Descriptions of this new outbreak as another chapter in the longstanding “cycle of violence” are infuriating to many Israelis. In a poignant graveside eulogy for his brother and sister-in-law, Eitam and Naama Henkin, who were shot down in their car in front of their young children, Yagil Henkin asserted “Israel has no war on terror. … And similarly Eitam and Naama were not murdered by a passing car firing at them. These are all methods. Not enemies. Terror is a tool. … Do not fight terror; fight those who dictate it.” (See page 23.)

But the government in Jerusalem is in a bind because Israel is a democracy struggling to ensure the safety of its citizens. Collective punishment, such as imposing curfews on Arab neighborhoods, particularly east Jerusalem, may be effective in the short term for security reasons. But such actions lead to more resentment and sense of inequality within the Arab population.

Whether or not the current situation qualifies as a “third intifada,” the sense of fear and anxiety among Jewish citizens is palpable and real.

The tragic irony here is that this latest outbreak of bloodshed began because of a false rumor that Israel was going to permit Jewish prayer at the Temple Mount. One might well ask why Jews shouldn’t pray at their holiest site. But it was Defense Minister Moshe Dayan’s decision made in the midst of a heady Six-Day War victory in 1967, which brought all of Jerusalem into Jewish hands for the first time in many centuries. Dayan prohibited Jews from praying at the Temple Mount so as to avoid a religious war between Jews and Muslims over access to the spot sacred to both religions.

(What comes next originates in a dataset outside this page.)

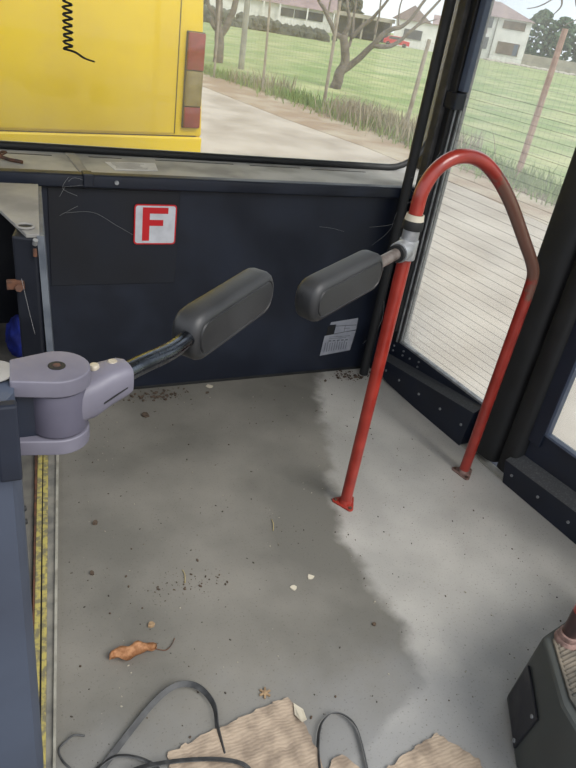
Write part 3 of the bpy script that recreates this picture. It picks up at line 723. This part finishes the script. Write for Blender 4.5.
# small star shaped scrap
bm = bmesh.new(); pts = []
for k in range(24):
    a = k * math.pi / 12; rr_ = .015 if k % 4 in (0, 1) else .0065; pts.append((.544 + rr_ * math.cos(a), .850 + rr_ * math.sin(a), .001))
prism(bm, pts, (0, 0, .004)); tag(obj('star_scrap', bm, 'star'), 'small brown star shaped scrap just above the largest cardboard piece', 'scrap')
def straw(p, q, lab):
    a = Vector(p + (.002,)); b = Vector(q + (.002,)); m_ = (a + b) / 2 + Vector((.004, .002, .003))
    bm = bmesh.new(); tube(bm, spline([a, m_, b], 5), .0012, 6); tag(obj('straw', bm, 'straw', smooth=True), lab, 'straw')
straw((.785, 1.37), (.80, 1.42), 'short dry straw on the floor straight below the far paddle')
straw((.455, 1.24), (.462, 1.29), 'upright dry straw on the darker floor above the dry leaf')
def chip(x, y, r, lab, m='scrap', name='paper_scrap', cat='scrap', h=.003):
    bm = bmesh.new(); pts = [(x + r * (.6 + .5 * rnd.random()) * math.cos(k * .9), y + r * (.6 + .5 * rnd.random()) * math.sin(k * .9), .0005) for k in range(7)]
    prism(bm, pts, (0, 0, h)); tag(obj(name, bm, m), lab, cat)
chip(.818, 1.157, .012, 'pale paper scrap on the floor right of centre, nearer the tide line')
chip(.751, 1.135, .011, 'pale crumb on the floor just left of the paper scrap', 'scrap', 'crumb')
chip(.330, 1.127, .010, 'tan chip on the floor above the dry leaf', 'star', 'chip', 'chip', .006)
chip(.258, 1.546, .009, 'dark pebble on the floor below the mauve hinge', 'dirt', 'pebble', 'pebble', .008)
chip(.216, 1.347, .008, 'small black pebble at the left side of the floor', 'dirt', 'pebble', 'pebble', .007)
chip(.860, 2.262, .016, 'pale chip on the floor at the foot of the bulkhead', 'scrap', 'chip', 'chip')
chip(.545, 2.10, .018, 'dark torn flake on the floor under the near paddle arm', 'dirt', 'flake', 'flake', .006)
chip(.917, .948, .008, 'dark crumb on the paler floor right of the tide line', 'dirt', 'crumb', 'crumb', .005)
# dirt piles
def grit(name, n, fx, rmax, m, label):
    bm = bmesh.new()
    for i in range(n):
        x, y = fx(); r = rmax * (.3 + rnd.random() ** 3)
        mtx = Matrix.Translation((x, y, r * .5)) @ Matrix.Rotation(rnd.random() * 6, 4, 'Z') @ Matrix.Diagonal((r * (1 + rnd.random()), r, r * .7, 1))
        bmesh.ops.create_icosphere(bm, subdivisions=0 if hasattr(bmesh.ops, 'zz') else 1, radius=1, matrix=mtx)
    return tag(obj(name, bm, m), label, 'debris', kind='stuff')
def uni():
    y = .6 + 1.65 * rnd.random(); x0 = .103 + (y - 1.19) * .132 + .03
    return x0 + (1.6 - x0) * rnd.random() ** 1.25, y
grit('scattered_grit', 700, uni, .0021, 'crumb', 'fine pale and dark grit scattered over the floor')
grit('dark_crumbs', 170, uni, .0025, 'dirt', 'dark crumbs scattered over the floor')
grit('dirt_pile', 120, lambda: (.62 + rnd.gauss(0, .07), 2.235 + rnd.gauss(0, .022)), .005, 'dirt', 'brown dirt heaped at the foot of the bulkhead left of centre')
grit('dirt_pile', 110, lambda: (1.55 + rnd.gauss(0, .05), 2.235 + rnd.gauss(0, .025)), .006, 'dirt', 'dark leafy dirt in the corner by the black tube')
grit('dirt_pile', 90, lambda: (.45 + rnd.gauss(0, .07), 1.235 + rnd.gauss(0, .035)), .003, 'dirt', 'thin brown dirt patch on the floor above the dry leaf')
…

That policy has held fast for almost five decades, a powerful sign of Israeli self-restraint. Yet here we are: Innocent blood is spilled by Palestinians bent on “saving” their mosque from the Jews. And while Palestinian Authority President Mahmoud Abbas has not specifically called for violence, he has made statements in recent weeks that come awfully close, such as: “Al Aqsa mosque is ours. They [Jews] have no right to defile it with their filthy feet.” Or, “We bless every drop of blood spilled for Jerusalem, which is clean and pure blood, blood spilled for Allah.”

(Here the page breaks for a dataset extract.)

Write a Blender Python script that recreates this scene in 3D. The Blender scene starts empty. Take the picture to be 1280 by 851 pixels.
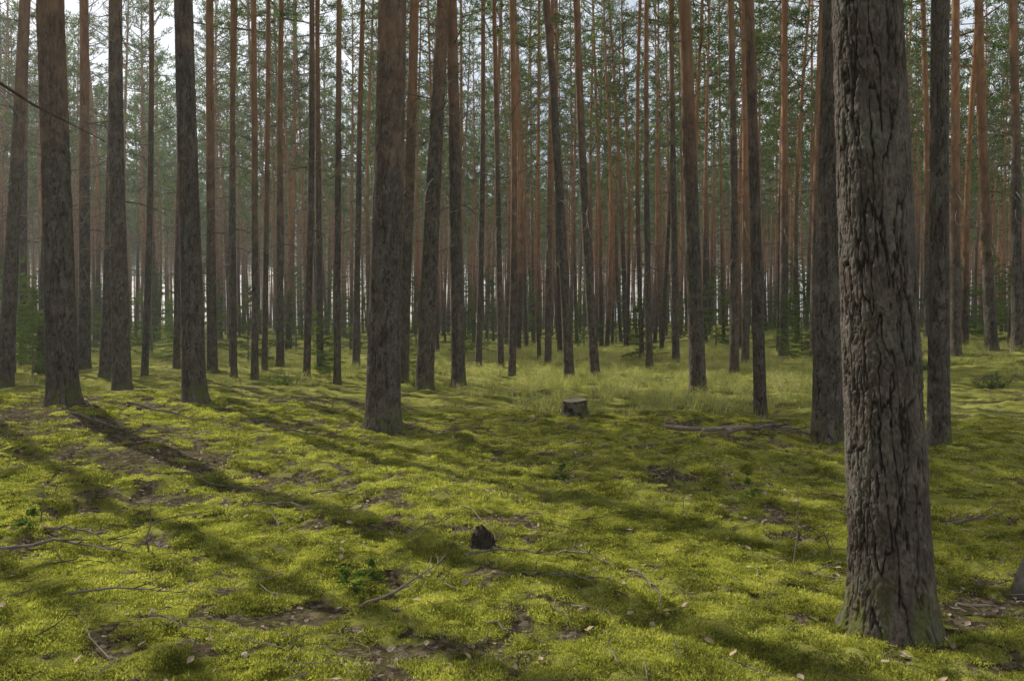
import bpy, math, random
import numpy as np
from mathutils import Vector
scene=bpy.context.scene
COL=scene.collection
SUN_AZ=math.radians(48); SUN_EL=math.radians(37)   # azimuth measured to the left of +Y
sunv=np.array([-math.sin(SUN_AZ)*math.cos(SUN_EL), math.cos(SUN_AZ)*math.cos(SUN_EL), math.sin(SUN_EL)])
HAZE=0.0012
# ---------------------------------------------------------------- noise
def _h(ix,iy,s):
    v=np.sin(ix*127.1+iy*311.7+s*74.7)*43758.5453
    return v-np.floor(v)
def vn(x,y,s=0):
    x=np.asarray(x,float); y=np.asarray(y,float)
    ix=np.floor(x); iy=np.floor(y); fx=x-ix; fy=y-iy
    u=fx*fx*(3-2*fx); v=fy*fy*(3-2*fy)
    a=_h(ix,iy,s); b=_h(ix+1,iy,s); c=_h(ix,iy+1,s); d=_h(ix+1,iy+1,s)
    return (a*(1-u)+b*u)*(1-v)+(c*(1-u)+d*u)*v
def fbm(x,y,s=0,o=4):
    t=0;a=.5;n=0
    for i in range(o):
        t=t+a*vn(x*2**i+i*17.3,y*2**i-i*9.1,s+i); n+=a; a*=.5
    return t/n
def vn3(x,y,z,s=0):
    iz=np.floor(z); f=z-iz; f=f*f*(3-2*f)
    return vn(x+iz*37.17,y+iz*17.71,s)*(1-f)+vn(x+(iz+1)*37.17,y+(iz+1)*17.71,s)*f
def fbm3(x,y,z,s=0,o=3):
    t=0;a=.5;n=0
    for i in range(o):
        t=t+a*vn3(x*2**i+3.3*i,y*2**i-5.1*i,z*2**i,s+i); n+=a; a*=.5
    return t/n
def sstep(a,b,x):
    t=np.clip((x-a)/(b-a),0,1); return t*t*(3-2*t)
# ---------------------------------------------------------------- terrain
def base_h(x,y):
    x=np.asarray(x,float); y=np.asarray(y,float)
    z=.50*np.exp(-((x+6.4)**2/13+(y-11.0)**2/14))
    z=z+.62*sstep(8.5,17,x)*sstep(13,25,y)
    z=z-.18*np.exp(-((x-8)**2/20+(y-10)**2/12))
    far=sstep(20,60,np.hypot(x,y))
    z=z+(fbm(x/7,y/7,3,3)-.5)*(.16+.9*far)*sstep(3,9,np.hypot(x,y))
    return z
LITTER=[(.1,4.75,.8,.35),(-1.8,6.4,1.3,.6),(-5.0,9.3,2.2,1.0),(2.0,3.95,.7,.45),(-3.2,12.2,2.2,1.5),(3.3,10.8,1.8,.7),
        (-.2,5.6,.45,.35),(-1.7,10.5,.9,.6),(-.9,4.2,.5,.2),(-2.6,7.6,1.2,.5),(-2.2,4.9,.6,.3),(3.1,4.3,.9,.4),(-6.5,11,1.9,1.3),(1.6,7.9,1.1,.2),(-3.6,5.2,.6,.3),(-4.0,8.0,1.4,.6),(3.6,6.4,.8,.25),(4.0,9.6,.9,.4)]
def moss_mask(x,y):
    n=.40*fbm(x/1.0,y/.75,11,4)+.60*fbm(x/.15,y/.12,12,3)
    m=n+.03-.025*sstep(0,-3,x)*sstep(5,7,y)*sstep(16,12,y)
    for (a,b,rx,ry) in LITTER:
        m=m-(.125 if b>5.3 else .095)*np.exp(-(((x-a)/rx)**2+((y-b)/ry)**2))
    return sstep(.35,.50,m)
def ground_h(x,y):
    x=np.asarray(x,float); y=np.asarray(y,float)
    m=moss_mask(x,y)
    r=np.hypot(x,y); k=1-sstep(14,45,r)*.5
    z=base_h(x,y)
    z=z+(fbm(x/.9,y/.9,21,3)-.5)*.27*k
    z=z+m*(.012+(fbm(x/.16,y/.16,22,3)-.5)*.09)
    z=z+(1-m)*(fbm(x/.06,y/.06,23,2)-.5)*.03
    return z
def gh(x,y): return float(ground_h(np.array([x]),np.array([y]))[0])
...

Yet Abbas gets a pass from Western leaders while the onus is on Israel — for using force to defend its people under attack and for not pushing harder for negotiations — ignoring the fact that the Palestinian leadership has never shown an authentic willingness to make peace.

We join all decent people in praying for an end to the needless deaths even as we insist on what our Tuesday phone caller demanded: the right of Jews to live securely in their own state.